Mais considérant que ce tableau, outre qu'il concerne un effectif existant au 31 juillet 2009 et non en 2004, est dénué de force probante dès lors que les informations sur lesquelles il repose n'ont pas été communiquées ;
Que, par ailleurs, Madame [X] fait justement remarquer que parmi les sept entreprises relevant du régime ORPESC seules deux employent des salariés à temps partiel, soit le Groupement Technique des Hippodromes Parisiens, GTHP, et le PMH, étant relevé que le GTHP n'en compte que 9 ;
Que la comparaison ne peut porter que sur l'effectif d'un même établissement au sein duquel les conditions de travail des salariés sont les mêmes.
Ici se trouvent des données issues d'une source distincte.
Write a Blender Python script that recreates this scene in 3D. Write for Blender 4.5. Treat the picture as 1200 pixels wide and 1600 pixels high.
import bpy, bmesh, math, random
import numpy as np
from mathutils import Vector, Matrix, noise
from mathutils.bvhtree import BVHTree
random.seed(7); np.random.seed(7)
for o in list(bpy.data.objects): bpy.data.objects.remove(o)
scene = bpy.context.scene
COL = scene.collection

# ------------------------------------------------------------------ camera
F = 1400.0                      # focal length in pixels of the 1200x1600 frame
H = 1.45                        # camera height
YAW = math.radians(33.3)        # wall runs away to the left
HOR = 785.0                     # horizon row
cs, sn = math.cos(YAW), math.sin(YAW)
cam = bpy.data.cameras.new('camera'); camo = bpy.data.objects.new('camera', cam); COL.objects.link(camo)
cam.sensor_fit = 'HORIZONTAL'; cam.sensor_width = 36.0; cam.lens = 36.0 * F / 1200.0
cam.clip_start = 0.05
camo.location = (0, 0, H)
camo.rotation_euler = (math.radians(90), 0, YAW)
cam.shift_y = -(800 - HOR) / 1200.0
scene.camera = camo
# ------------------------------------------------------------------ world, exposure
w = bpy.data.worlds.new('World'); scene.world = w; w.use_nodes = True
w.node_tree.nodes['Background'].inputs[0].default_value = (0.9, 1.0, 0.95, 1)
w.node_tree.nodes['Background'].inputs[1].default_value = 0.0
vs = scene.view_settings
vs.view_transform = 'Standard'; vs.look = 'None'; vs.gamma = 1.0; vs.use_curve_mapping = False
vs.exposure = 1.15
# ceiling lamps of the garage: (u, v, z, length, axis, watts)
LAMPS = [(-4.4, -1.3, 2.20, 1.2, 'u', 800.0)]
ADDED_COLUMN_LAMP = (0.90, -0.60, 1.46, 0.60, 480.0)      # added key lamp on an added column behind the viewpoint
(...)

Considérant qu'ainsi que l'a relevé le tribunal, il est établi que le temps partiel affecte essentiellement les femmes du GIE PMH qui employait au 8 novembre 2004 63 % de femmes et 37 % d'hommes et que 81,45 % des salariées étaient employées à temps partiel pour 40 % des salariés, ce qui constitue un écart très important ;
Que l'ORPESC n'apporte aucun élément objectif étranger à toute discrimination fondée sur le sexe justifiant une différence de traitement ;
Que l'article 21 des statuts de l'ORPESC présente donc un caractère discriminatoire indirect en violation des dispositions de l'article 141 du traité de la Communauté européenne ; que partant, il doit être déclaré inopposable à Madame [X] abstraction faite de tout autre moyen surabondant, et le jugement entrepris confirmé.
Considérant que l'équité commande d'allouer à Madame [X] la somme de 4 000 euros au titre de ses frais irrépétibles d'appel.
PAR CES MOTIFS,
Confirme le jugement entrepris.
Condamne l'ORGANISME DE RETRAITE ET DE PRÉVOYANCE DES EMPLOYÉS DE SOCIÉTÉS DE COURSE-ORPESC- à verser à Madame [R] [X] la somme de 4 000 euros sur le fondement de l'article 700 du Code de procédure civile.
Le condamne aux dépens qui pourront être recouvrés conformément aux dispositions de l'article 699 du Code de procédure civile.